══ EXERCISE INPUTS ══
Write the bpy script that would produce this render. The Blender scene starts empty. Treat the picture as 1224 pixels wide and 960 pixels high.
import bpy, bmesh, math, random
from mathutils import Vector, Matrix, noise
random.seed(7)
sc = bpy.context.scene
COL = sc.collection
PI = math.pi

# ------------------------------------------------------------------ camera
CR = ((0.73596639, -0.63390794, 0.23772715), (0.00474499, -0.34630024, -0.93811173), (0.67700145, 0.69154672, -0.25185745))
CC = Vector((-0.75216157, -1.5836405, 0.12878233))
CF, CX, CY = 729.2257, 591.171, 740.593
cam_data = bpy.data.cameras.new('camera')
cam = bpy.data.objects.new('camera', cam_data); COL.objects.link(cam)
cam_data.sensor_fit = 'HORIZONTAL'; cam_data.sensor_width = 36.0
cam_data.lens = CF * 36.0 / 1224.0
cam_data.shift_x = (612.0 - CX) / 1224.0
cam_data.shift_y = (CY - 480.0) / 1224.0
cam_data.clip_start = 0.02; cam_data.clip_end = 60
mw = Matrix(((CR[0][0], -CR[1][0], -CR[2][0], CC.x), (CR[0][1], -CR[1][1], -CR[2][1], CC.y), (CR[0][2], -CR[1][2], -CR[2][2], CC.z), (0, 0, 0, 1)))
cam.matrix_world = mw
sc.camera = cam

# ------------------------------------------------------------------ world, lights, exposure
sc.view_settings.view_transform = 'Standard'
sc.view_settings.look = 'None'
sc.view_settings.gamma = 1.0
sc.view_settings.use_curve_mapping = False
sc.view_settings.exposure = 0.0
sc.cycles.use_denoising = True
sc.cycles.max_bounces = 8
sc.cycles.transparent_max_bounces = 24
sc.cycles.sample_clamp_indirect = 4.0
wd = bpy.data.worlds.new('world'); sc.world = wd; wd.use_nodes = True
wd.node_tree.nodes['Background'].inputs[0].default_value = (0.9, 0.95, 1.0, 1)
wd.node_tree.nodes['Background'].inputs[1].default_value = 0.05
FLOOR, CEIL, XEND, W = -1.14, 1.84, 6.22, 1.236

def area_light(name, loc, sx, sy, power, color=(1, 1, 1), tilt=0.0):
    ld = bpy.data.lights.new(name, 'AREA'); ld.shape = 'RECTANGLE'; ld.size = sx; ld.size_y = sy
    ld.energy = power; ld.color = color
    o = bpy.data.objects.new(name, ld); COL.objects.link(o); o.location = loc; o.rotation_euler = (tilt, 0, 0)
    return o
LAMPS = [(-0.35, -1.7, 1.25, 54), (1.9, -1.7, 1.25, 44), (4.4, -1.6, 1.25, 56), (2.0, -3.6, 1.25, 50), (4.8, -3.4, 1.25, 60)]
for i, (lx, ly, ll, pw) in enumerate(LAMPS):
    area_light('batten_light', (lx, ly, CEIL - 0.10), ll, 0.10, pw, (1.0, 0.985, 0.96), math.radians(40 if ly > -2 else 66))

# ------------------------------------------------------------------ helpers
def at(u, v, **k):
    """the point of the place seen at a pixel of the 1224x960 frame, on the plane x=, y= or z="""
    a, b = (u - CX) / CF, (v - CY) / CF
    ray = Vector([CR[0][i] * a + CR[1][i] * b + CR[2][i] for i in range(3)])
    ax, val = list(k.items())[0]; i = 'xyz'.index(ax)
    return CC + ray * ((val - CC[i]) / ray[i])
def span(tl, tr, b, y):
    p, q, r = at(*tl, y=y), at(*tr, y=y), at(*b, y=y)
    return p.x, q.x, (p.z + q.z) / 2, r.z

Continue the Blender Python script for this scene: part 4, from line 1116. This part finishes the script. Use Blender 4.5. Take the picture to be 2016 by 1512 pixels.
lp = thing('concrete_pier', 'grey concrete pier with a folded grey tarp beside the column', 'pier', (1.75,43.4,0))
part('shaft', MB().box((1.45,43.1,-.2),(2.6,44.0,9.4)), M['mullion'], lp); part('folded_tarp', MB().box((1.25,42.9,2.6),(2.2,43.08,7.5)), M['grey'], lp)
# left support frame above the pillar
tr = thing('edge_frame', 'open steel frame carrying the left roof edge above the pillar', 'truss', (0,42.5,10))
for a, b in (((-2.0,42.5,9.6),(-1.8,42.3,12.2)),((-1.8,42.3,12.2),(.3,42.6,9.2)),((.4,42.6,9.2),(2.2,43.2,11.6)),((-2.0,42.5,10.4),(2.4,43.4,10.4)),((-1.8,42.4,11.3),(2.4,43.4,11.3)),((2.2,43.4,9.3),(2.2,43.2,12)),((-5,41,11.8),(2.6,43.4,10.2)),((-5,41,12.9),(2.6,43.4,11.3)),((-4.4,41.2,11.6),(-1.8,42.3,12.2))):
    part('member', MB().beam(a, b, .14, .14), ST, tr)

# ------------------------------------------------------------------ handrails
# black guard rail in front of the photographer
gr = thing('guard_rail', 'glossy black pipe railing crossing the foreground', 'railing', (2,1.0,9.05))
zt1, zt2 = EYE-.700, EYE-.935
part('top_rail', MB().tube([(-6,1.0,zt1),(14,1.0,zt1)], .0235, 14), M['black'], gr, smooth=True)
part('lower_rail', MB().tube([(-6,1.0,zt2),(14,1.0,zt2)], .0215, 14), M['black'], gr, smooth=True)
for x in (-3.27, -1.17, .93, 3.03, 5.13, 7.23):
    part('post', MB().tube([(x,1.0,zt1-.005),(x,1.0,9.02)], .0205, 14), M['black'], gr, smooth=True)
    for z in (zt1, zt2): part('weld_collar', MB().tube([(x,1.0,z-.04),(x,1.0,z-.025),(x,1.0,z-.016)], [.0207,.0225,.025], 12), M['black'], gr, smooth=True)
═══
**DIRECTIONS:**
Take the lines from the first line of the records through the line holding "sc.camera = cam", both included, and please reproduce them exactly with nothing added.

**ANSWER TO THE EXERCISE:**
Write the bpy script that would produce this render. The Blender scene starts empty. Treat the picture as 1224 pixels wide and 960 pixels high.
import bpy, bmesh, math, random
from mathutils import Vector, Matrix, noise
random.seed(7)
sc = bpy.context.scene
COL = sc.collection
PI = math.pi

# ------------------------------------------------------------------ camera
CR = ((0.73596639, -0.63390794, 0.23772715), (0.00474499, -0.34630024, -0.93811173), (0.67700145, 0.69154672, -0.25185745))
CC = Vector((-0.75216157, -1.5836405, 0.12878233))
CF, CX, CY = 729.2257, 591.171, 740.593
cam_data = bpy.data.cameras.new('camera')
cam = bpy.data.objects.new('camera', cam_data); COL.objects.link(cam)
cam_data.sensor_fit = 'HORIZONTAL'; cam_data.sensor_width = 36.0
cam_data.lens = CF * 36.0 / 1224.0
cam_data.shift_x = (612.0 - CX) / 1224.0
cam_data.shift_y = (CY - 480.0) / 1224.0
cam_data.clip_start = 0.02; cam_data.clip_end = 60
mw = Matrix(((CR[0][0], -CR[1][0], -CR[2][0], CC.x), (CR[0][1], -CR[1][1], -CR[2][1], CC.y), (CR[0][2], -CR[1][2], -CR[2][2], CC.z), (0, 0, 0, 1)))
cam.matrix_world = mw
sc.camera = cam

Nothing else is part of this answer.